• [What this task involves]:
Collect all the lines that mention the word "from".

>> Begin Source excerpt

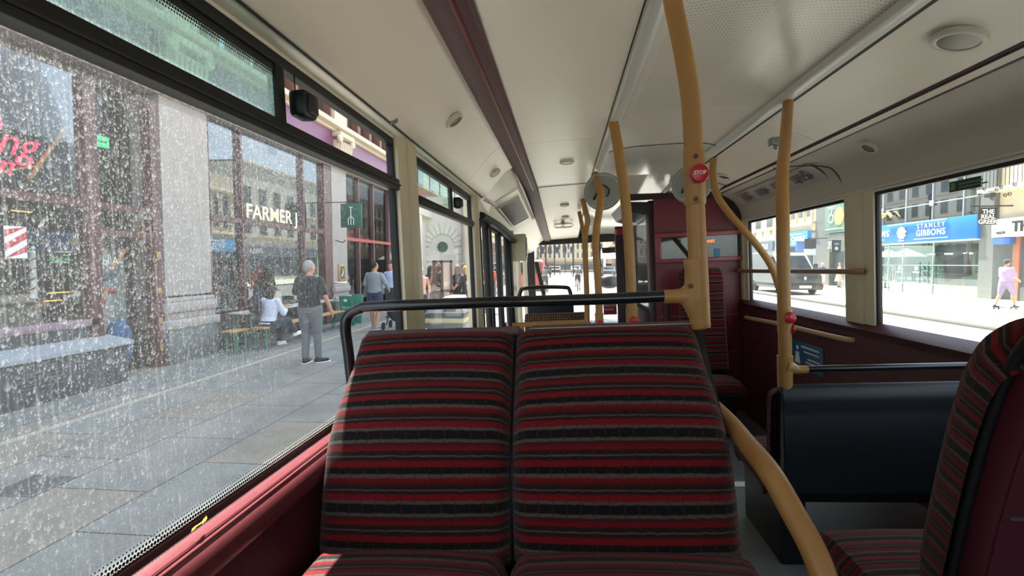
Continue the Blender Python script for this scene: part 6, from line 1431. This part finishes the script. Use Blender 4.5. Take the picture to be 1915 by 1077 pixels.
# =====================================================================  PEOPLE AND THINGS ON THE PAVEMENT
person('grey haired man in black T-shirt and grey jeans seen from behind on the pavement', (-4.37, 8.35, GP), math.radians(4), dict(
    elL=(-.27, .05, 1.17), wrL=(-.20, .24, 1.22), elR=(.27, -.04, 1.15), wrR=(.33, .06, .90), knL=(-.09, .03, .50), anL=(-.075, -.05, .09), knR=(.10, .05, .50), anR=(.115, .03, .09), ftR=(.75, .8, 0), look=(.55, .83, 0)),
    h=1.80, top=('#1d2024', .42), bottom=('#6d7176', 1.0), shoes='#16171a', hair=('#9a9894', 'short'), hero=True, wide=1.08)
SIT = dict(pel=(0, 0, .50), wai=(0, .05, .64), che=(0, .09, .86), nek=(0, .12, 1.04), hed=(0, .16, 1.18), shL=(-.18, .10, .985), shR=(.18, .10, .985), elL=(-.24, .18, .72), wrL=(-.12, .40, .74), elR=(.24, .20, .72), wrR=(.10, .42, .76),
           hiL=(-.10, .02, .50), knL=(-.12, .44, .52), anL=(-.12, .46, .09), hiR=(.10, .02, .50), knR=(.12, .45, .55), anR=(.02, .78, .26), ftR=(.1, 1, .15))
person('seated person in white top, black cap and navy trousers with crossed legs on the bench', (-6.02, 9.75, GP), math.radians(-12), dict(SIT, look=(-.15, 1, -.2)), h=1.72, top=('#cdd3e6', 1.0), bottom=('#20283c', 1.0), shoes='#e4e2df', hair=('#231c1a', 'long'), cap='#24262c', hero=True, wide=1.05)
single('black_backpack', G().sphere((-6.15, 9.55, .42), .16, (.9, .55, 1.2)), mat('bag_black', '#1c1f26', .8), 'black bag slung on the back of the seated person', 'bag', (-6.15, 9.55, .3))
person('person in an olive shirt seated behind the cafe table', (-7.2, 11.9, GP), math.radians(-70), dict(SIT), h=1.75, skin=skin_d, top=('#8b8f68', .5), bottom=('#3b3d3a', 1.0), hair=('#221a16', 'short'))
person('dark haired person in dark clothing seated inside the window behind the bench', (-7.55, 10.2, GP), math.radians(-60), dict(SIT), h=1.7, top=('#27323c', 1.0), bottom=('#2a2c30', 1.0), hair=('#3a2a20', 'short'), cap='#b0a58e')
person('person in a tan shirt standing inside the shop window beside the grey haired man', (-7.9, 13.3, GP), math.radians(-80), None, h=1.75, skin=skin_d, top=('#a08a72', .5), bottom=('#3b3d3a', 1.0), hair=('#1a1614', 'short'))
person('dark silhouette of a person standing far inside the left shop', (-8.6, 6.3, GP), math.radians(150), None, h=1.75, top=('#20262c', 1.0), bottom=('#20262c', 1.0), hair=('#1a1614', 'short'))
person('seated figure in black inside the left shop under the warm strip lamps', (-8.0, 6.9, GP), math.radians(-90), dict(SIT), h=1.7, top=('#1f2327', 1.0), bottom=('#22262a', 1.0), hair=('#2a201a', 'short'))
person('man in grey sweater and navy shorts walking away beside the first bus pillar', (-4.88, 12.7, GP), math.radians(-6), dict(elR=(.30, .02, 1.17), wrR=(.27, .22, 1.02), elL=(-.26, .0, 1.16), wrL=(-.22, .16, .98), anL=(-.10, .10, .09), anR=(.10, -.12, .12), look=(.5, .85, 0)),
       h=1.80, top=('#868c90', .85), bottom=('#2b3550', .5), shoes='#8a8f92', hair=('#2a1e18', 'short'), wide=1.08)
person('man in a light blue shirt half hidden by the first bus pillar', (-5.45, 15.6, GP), math.radians(170), None, h=1.78, top=('#b9c6e6', .9), bottom=('#39404c', 1.0), hair=('#2f241e', 'short'))
pc = thing('pushchair', 'dark folded pushchair on the pavement beside the man in grey sweater', 'pushchair', (-4.35, 12.9, GP))
g = G(); c = Vector((-4.45, 13.0, GP))
g.tube([c+Vector(p) for p in ((-.2, -.1, .1), (-.15, .1, .6), (-.05, .3, 1.0))], .018, seg=8); g.tube([c+Vector(p) for p in ((.2, -.1, .1), (.2, .1, .6), (.25, .3, 1.0))], .018, seg=8); g.tube([c+Vector((-.05, .3, 1.0)), c+Vector((.25, .3, 1.0))], .018, seg=8, smooth=False); obj('frame', g, blackp, pc)
obj('seat_cloth', G().sphere(c+Vector((.03, .0, .48)), .26, (.8, .7, 1.1)), mat('pram_cloth', '#33373f', .9), pc)
for dx in (-.25, .25):
    for dy in (-.25, .3): obj('wheel', G().lathe([(.07, 0), (.1, .0), (.1, .04), (.07, .04)], c+Vector((dx, dy, .1)), (1, 0, 0), seg=14), blackr, pc)
# recycling bin
rb = thing('recycling_bin', 'grey steel recycling bin with slanted lid and green panel', 'bin', (-2.5, 10.9, GP))
bx0, bx1, by0, by1, bz = -2.98, -2.12, 10.6, 11.5, .16
obj('body', G().box(bx0+.03, bx1-.03, by0+.03, by1-.03, GP, bz, .02), mat('bin_side', '#5e6568', .45, .3), rb)
obj('band', G().box(bx0+.01, bx1-.01, by0+.01, by1-.01, bz-.20, bz-.10, .01), mat('bin_band', '#b7ab86', .5), rb)
obj('rim', G().box(bx0, bx1, by0, by1, bz-.06, bz, .01), mat('bin_dark', '#3d4448', .5), rb)
g = G(); g.prism([(bx0, bz), (bx1, bz), (bx1-.12, bz+.36), (bx0+.42, bz+.36)], by0+.02, by1-.02); bmesh.ops.bevel(g.bm, geom=g.bm.edges[:], offset=.01, segments=1, affect='EDGES'); ld = obj('lid', g, mat('bin_lid', '#8b9396', .35, .4), rb)
g = G(); g.box(bx0+.42, bx1-.18, by0+.005, by0+.022, bz+.05, bz+.26, .01); obj('opening', g, blackp, ld)
g = G(); g.box(bx1-.085, bx1-.02, by0+.45, by1-.1, bz+.05, bz+.28, .01); obj('green_panel', g, green, ld); g = G(); g.box(bx1-.09, bx1-.03, by0+.1, by0+.4, bz+.05, bz+.25, .01); obj('white_panel', g, whitem, ld)
# people near the arch
person('bare armed person in a pink top cut off by the first bus pillar', (-3.75, 13.0, GP), math.radians(15), dict(elR=(.24, .0, 1.14), wrR=(.22, .1, .92)), h=1.66, fem=True, top=('#d9a08e', 0), bottom=('#2c3038', 1.0), hair=('#c9b28a', 'short'))
person('woman with long brown hair, black jacket and blue jeans by the glass case', (-4.15, 15.5, GP), math.radians(-40), dict(elR=(.25, .10, 1.16), wrR=(.16, .28, 1.16)), h=1.68, fem=True, top=('#2a2529', 1.0), bottom=('#6d8cb8', 1.0), hair=('#3a241c', 'long'))
person('bare armed person in a dark dress standing behind the glass case', (-3.75, 14.9, GP), math.radians(20), dict(elL=(-.26, .05, 1.18), wrL=(-.12, .12, 1.34)), h=1.70, fem=True, top=('#23252c', 0), bottom=('#3b4a66', .8), hair=('#5a3b28', 'short'))
person('woman with very long dark blond hair in black seen from behind', (-3.18, 15.0, GP), math.radians(0), None, h=1.70, fem=True, top=('#1f2024', 1.0), bottom=('#1f2024', 1.0), hair=('#6b5238', 'long'))
person('blond person in black T-shirt next to the second bus pillar', (-2.85, 14.6, GP), math.radians(60), dict(elL=(-.25, .1, 1.18), wrL=(-.2, .28, 1.05)), h=1.68, fem=True, top=('#1d1e22', .45), bottom=('#1d1e22', 1.0), hair=('#c49a52', 'long'))
person('person in dark blue suit walking beyond the bus doors', (-3.0, 22.5, GP), 0, dict(anL=(-.1, .18, .09), anR=(.1, -.2, .13)), h=1.8, top=('#24304a', 1.0), bottom=('#24304a', 1.0), hair=('#2a1e18', 'short'))
person('man in orange red shirt seen through the door glass', (-2.6, 17.5, GP), math.radians(180), None, h=1.76, top=('#b8493c', .5), bottom=('#3a4d72', 1.0), hair=('#2a1e18', 'short'))
kc = thing('menu_case', 'tall glass fronted display case with dark lattice frame on the pavement', 'display case', (-4.2, 14.0, GP))
g = G(); a, b = at(809, 487, 'y', 14.0), at(846, 538, 'y', 14.0)
g.box(a.x, a.x+.10, 13.95, 14.05, GP, a.z); g.box(b.x-.05, b.x, 13.95, 14.05, GP, a.z); g.box(a.x, b.x, 13.95, 14.05, a.z-.06, a.z); g.box(a.x+.24, a.x+.29, 13.95, 14.05, b.z-.4, a.z); g.box(a.x, b.x, 13.95, 14.05, b.z-.12, b.z-.05); obj('frame', g, mat('case_brown', '#5a3a34', .4), kc)
obj('pale_sheet', grow((a.x+.3, b.x-.06, 14.0, 14.03, b.z-.05, a.z-.10)), mat('case_paper', '#cfbfae', .6), kc)
g = G()
for k in range(8):
    z = b.z-.3+k*.17
    if z+.16 > a.z: break
    g.tube([(a.x+.10, 14.0, z), (a.x+.24, 14.0, z+.16)], .012, seg=6, smooth=False); g.tube([(a.x+.24, 14.0, z), (a.x+.10, 14.0, z+.16)], .012, seg=6, smooth=False)
obj('lattice', g, blackp, kc)
# right pavement walkers
person('man in dark cap, lilac shirt and shorts striding on a skateboard on the far pavement', (15.75, 19.9, GP+.03), math.radians(-78), dict(hiL=(-.09, 0, .92), knL=(-.10, -.10, .50), anL=(-.10, -.30, .10), knR=(.10, .20, .52), anR=(.10, .26, .10), elR=(.23, .04, 1.14), wrR=(.20, .26, 1.0), elL=(-.24, .08, 1.14), wrL=(-.16, .28, 1.02), look=(0, 1, -.1)),
       h=1.76, top=('#9685a6', .6), bottom=('#87779a', .55), shoes='#2b2d33', hair=('#4a3a30', 'short'), cap='#33343c', wide=1.2)
sk = thing('skateboard', 'dark skateboard under the feet of the man in lilac', 'skateboard', (15.55, 19.95, GP)); M = Matrix.Translation((15.75, 19.9, GP)) @ Matrix.Rotation(math.radians(-78), 4, 'Z')
obj('deck', G().box(-.10, .10, -.5, .5, .06, .075, .01, M=M), blackp, sk); g = G()
for y in (-.35, .35):
    for x in (-.08, .08): g.sphere(M @ Vector((x, y, .03)), .03, seg=8)
obj('wheels', g, blackr, sk)
person('woman in a white sun dress walking past number 397', (18.6, 36.6, GP), math.radians(-100), dict(elR=(.25, .0, 1.14)), h=1.70, fem=True, top=('#b9ac98', .3), bottom=None, dress=True, hair=('#b08a5a', 'short'))
person('person in blue top and white cap beside the woman in white', (17.3, 36.2, GP), math.radians(180), None, h=1.68, top=('#37507c', .6), bottom=('#c9ccd6', .6), hair=('#3a2a20', 'short'), cap='#d9e2ee')
# cyclists
def bicycle(par, x, y, z0, col):
    g = G()
    for dy in (-.5, .5): g.tube([(x, y+dy+.33*math.cos(a*math.pi/10), z0+.34+.33*math.sin(a*math.pi/10)) for a in range(21)], .022, seg=6)
    obj('tyre', g, blackr, par)
    g = G(); P = lambda dy, z: (x, y+dy, z0+z)
    for a, b in ((P(-.5, .34), P(-.15, .85)), (P(-.15, .85), P(.35, .85)), (P(-.1, .35), P(.35, .80)), (P(-.5, .34), P(-.1, .33)), (P(-.1, .33), P(-.17, .95)), (P(.35, .95), P(.5, .34))): g.tube([a, b], .018, smooth=False, seg=6)
    g.tube([(x-.28, y+.38, z0+1.0), (x+.28, y+.38, z0+1.0)], .018, smooth=False, seg=6); g.box(x-.08, x+.08, y-.3, y-.04, z0+.94, z0+.99, .02); obj('bicycle_frame', g, mat('bike_'+col.lstrip('#'), col, .4), par)
RIDE = dict(pel=(0, -.17, 1.02), wai=(0, -.08, 1.13), che=(0, .06, 1.30), nek=(0, .15, 1.43), hed=(0, .20, 1.56), shL=(-.18, .12, 1.39), shR=(.18, .12, 1.39), elL=(-.27, .24, 1.18), wrL=(-.27, .38, 1.04), elR=(.27, .24, 1.18), wrR=(.27, .38, 1.04), hiL=(-.09, -.15, 1.0), hiR=(.09, -.15, 1.0), knL=(-.12, .15, .78), anL=(-.12, .0, .35), knR=(.12, .10, .62), anR=(.12, -.08, .16))
for (x, y, lab, lab2, c, c2) in ((.9, 34, 'cyclist in black riding away in the middle of the road', 'bicycle ridden away in the middle of the road', '#23262b', '#23262b'), (-1.15, 31.0, 'cyclist in dark clothing riding beside the red van', 'bicycle next to the red van', '#26262c', '#2a2a30')):
    person(lab, (x, y, GR_), 0, RIDE, h=1.75, top=(c, .6), bottom=(c2, .6), shoes='#1a1a1c', hair=('#231a16', 'short'), cap='#5a5a60' if x > 0 else '#2a2a2a', name='person')
    bk_ = thing('bicycle', lab2, 'bicycle', (x, y, GR_)); bicycle(bk_, x, y, GR_, '#33363a')
for i, (x, y, c, lab) in enumerate(((5.6, 52, '#8a3a3a', 'distant pedestrian in red at the cab windscreen'), (6.3, 54, '#d9d4c8', 'distant pedestrian in cream at the cab windscreen'), (7.2, 57, '#2b2d33', 'distant pedestrian in black at the cab windscreen'), (-1.8, 66, '#2b2d33', 'distant pedestrian crossing far ahead on the left'))):
    person(lab, (x, y, GR_), math.radians(40*i), None, h=1.72, top=(c, .6), bottom=('#33363c', 1.0), hair=('#2a1e18', 'short'))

>> End Source excerpt

• [Task result]:
Continue the Blender Python script for this scene: part 6, from line 1431. This part finishes the script. Use Blender 4.5. Take the picture to be 1915 by 1077 pixels.
person('grey haired man in black T-shirt and grey jeans seen from behind on the pavement', (-4.37, 8.35, GP), math.radians(4), dict(
person('woman with very long dark blond hair in black seen from behind', (-3.18, 15.0, GP), math.radians(0), None, h=1.70, fem=True, top=('#1f2024', 1.0), bottom=('#1f2024', 1.0), hair=('#6b5238', 'long'))